In hindsight, my proven propensity for paper drivers (shared with ScanSpeak's and Audio Technology's top drivers as it turns out) became a conceptual barrier and imprimatur I couldn't cross and erase. Inherent in this disappointing admission is realization too - Esoteric's sound is sufficiently different to perhaps become the counter-point destination for those who cannot relate to the more vintage-style presentation of paper-based transducers. The MG-20s are very attractive, well built speakers. Knowing from a few reviews just how good Esoteric's digital is, I fail to believe that this company's engineering department has tanked their speaker mission. It's far
more realistic for me to accept that this dog has grown too old to learn a fundamentally new trick. This is a rare incident when a reviewer looks desperately forward to being sorely contradicted by a colleague or two. Public humiliation. Bring it on. What a gas.

Thinking back, Accuton-fitted ceramic driver speakers -- say Kharma and Marten Design -- have evoked similar personal responses in the past.
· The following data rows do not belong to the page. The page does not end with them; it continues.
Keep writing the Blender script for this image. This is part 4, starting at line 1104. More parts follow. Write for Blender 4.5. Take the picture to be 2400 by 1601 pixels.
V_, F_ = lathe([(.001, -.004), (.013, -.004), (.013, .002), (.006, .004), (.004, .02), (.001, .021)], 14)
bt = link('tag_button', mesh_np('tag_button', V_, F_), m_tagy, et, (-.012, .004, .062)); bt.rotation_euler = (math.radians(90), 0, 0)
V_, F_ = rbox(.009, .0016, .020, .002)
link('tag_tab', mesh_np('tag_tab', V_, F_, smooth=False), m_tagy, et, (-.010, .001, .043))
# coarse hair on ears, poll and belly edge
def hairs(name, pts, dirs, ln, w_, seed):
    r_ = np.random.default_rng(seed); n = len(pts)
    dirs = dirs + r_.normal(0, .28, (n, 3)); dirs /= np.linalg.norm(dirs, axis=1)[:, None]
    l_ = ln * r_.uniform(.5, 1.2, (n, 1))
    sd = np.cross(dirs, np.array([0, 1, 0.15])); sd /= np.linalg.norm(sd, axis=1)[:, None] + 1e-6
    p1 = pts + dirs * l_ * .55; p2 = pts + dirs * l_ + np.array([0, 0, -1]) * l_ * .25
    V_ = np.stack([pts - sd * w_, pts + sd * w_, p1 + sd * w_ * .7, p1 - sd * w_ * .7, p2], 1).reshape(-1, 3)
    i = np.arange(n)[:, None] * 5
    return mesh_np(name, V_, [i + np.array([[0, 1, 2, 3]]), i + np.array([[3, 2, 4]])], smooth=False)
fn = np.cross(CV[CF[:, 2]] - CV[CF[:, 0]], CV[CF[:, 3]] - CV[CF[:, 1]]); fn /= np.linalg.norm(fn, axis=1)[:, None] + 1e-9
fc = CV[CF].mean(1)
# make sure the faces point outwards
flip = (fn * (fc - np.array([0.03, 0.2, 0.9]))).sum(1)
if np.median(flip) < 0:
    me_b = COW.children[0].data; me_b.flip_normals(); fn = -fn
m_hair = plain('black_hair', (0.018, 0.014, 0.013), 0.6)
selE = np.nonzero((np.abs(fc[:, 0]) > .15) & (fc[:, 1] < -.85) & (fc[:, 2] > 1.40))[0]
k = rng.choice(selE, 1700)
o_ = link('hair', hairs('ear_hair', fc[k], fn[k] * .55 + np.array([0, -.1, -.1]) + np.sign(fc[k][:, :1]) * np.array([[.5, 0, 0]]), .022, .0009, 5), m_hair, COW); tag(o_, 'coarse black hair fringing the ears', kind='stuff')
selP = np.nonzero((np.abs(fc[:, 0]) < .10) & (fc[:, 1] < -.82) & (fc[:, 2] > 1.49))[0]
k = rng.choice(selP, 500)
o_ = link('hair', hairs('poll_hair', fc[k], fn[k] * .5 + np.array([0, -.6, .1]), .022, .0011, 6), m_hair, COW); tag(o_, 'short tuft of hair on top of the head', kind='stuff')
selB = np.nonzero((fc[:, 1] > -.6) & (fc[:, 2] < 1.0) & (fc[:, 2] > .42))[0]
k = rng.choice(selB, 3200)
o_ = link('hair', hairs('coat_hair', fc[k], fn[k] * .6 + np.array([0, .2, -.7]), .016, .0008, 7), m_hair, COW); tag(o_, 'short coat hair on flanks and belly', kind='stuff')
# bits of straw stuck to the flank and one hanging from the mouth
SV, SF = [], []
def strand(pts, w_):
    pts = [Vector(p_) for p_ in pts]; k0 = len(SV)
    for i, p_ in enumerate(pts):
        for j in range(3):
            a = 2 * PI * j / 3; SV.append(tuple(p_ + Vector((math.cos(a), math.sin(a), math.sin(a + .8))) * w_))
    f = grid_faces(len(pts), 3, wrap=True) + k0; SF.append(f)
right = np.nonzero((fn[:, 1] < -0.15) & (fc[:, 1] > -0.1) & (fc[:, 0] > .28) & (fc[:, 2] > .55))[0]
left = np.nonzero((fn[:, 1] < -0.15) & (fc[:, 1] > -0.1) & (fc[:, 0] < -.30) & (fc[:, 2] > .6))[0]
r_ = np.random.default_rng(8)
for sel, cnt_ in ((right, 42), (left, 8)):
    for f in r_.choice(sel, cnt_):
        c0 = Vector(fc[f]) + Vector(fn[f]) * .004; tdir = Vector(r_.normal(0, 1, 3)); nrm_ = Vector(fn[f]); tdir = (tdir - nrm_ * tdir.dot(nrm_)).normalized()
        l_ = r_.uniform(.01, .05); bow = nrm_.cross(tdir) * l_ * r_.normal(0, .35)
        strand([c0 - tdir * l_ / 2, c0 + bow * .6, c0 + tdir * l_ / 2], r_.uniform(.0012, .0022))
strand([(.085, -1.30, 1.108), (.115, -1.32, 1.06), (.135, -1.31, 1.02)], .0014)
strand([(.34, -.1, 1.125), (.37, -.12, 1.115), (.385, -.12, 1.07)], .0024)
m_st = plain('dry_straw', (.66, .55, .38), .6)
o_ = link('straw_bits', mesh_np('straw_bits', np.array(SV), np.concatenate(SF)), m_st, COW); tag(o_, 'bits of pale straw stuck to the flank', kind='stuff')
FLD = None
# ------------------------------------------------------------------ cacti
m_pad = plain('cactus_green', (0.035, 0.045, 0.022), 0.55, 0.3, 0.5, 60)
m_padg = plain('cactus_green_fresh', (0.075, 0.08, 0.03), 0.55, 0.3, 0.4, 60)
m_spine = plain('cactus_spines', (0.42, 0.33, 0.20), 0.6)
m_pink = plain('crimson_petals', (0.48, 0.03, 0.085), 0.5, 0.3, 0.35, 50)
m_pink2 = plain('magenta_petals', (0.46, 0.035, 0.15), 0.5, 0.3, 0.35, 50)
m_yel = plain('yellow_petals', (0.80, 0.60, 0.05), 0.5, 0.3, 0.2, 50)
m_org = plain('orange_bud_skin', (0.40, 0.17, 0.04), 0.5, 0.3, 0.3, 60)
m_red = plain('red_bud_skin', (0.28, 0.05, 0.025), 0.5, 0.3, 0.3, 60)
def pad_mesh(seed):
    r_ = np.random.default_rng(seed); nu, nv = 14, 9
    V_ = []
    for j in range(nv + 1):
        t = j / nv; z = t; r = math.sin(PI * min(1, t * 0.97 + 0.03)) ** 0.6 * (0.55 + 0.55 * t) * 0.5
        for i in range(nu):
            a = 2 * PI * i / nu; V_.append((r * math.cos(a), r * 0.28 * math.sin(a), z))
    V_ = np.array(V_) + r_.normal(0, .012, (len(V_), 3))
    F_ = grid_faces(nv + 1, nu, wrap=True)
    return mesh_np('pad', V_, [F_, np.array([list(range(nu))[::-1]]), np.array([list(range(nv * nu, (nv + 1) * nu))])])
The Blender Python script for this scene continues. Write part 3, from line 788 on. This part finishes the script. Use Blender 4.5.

Where others hear admirable rise times and tremendous transparency, I hear a lack of timbral verisimilitude, a lightness that's nervous and insufficiently anchored. That's not an external thing of missing bass per se. It's internal to each note, a lack of true substance, evenly top to bottom.

Again, the Esoteric MG-20 does most assuredly speak with one voice from lows to highs. It's simply a question of whether your nervous system will respond to its siren call or resist it like Ulysses. It seems most appropriate to leave it at that and let every traveller come to his or her own conclusion.
Manufacturer's website

Quality of packing: Lightweight single cardboard with foam caps, apparently sufficient due to the speakers' light weight.
Reusability of packing: Can be reused at least once.
Ease of unpacking/repacking: Very easy.
Condition of components received: Perfect.
Completeness of delivery: Complete with owner's manual and a third box of the two plinths, their mounting screws and optional spikes plus wire jumpers with pre-stripped ends.
Quality of owner's manual: Basic but sufficient.
Website comments: Has all the necessary specs and basic photos.
Warranty: 3 years.
Human interactions: Quick e-mail responses from Esoteric USA to all questions, including very technical ones.
Pricing: On the expensive side but the proprietary drivers do seem to be the first pure rather than alloy Magnesium units on the market, enabled by a proprietary coating that makes Magnesium stable in this application.
Comments & suggestions: Darker wood finish options perhaps and a matching subwoofer for those wanting true bottom-octave sub bass.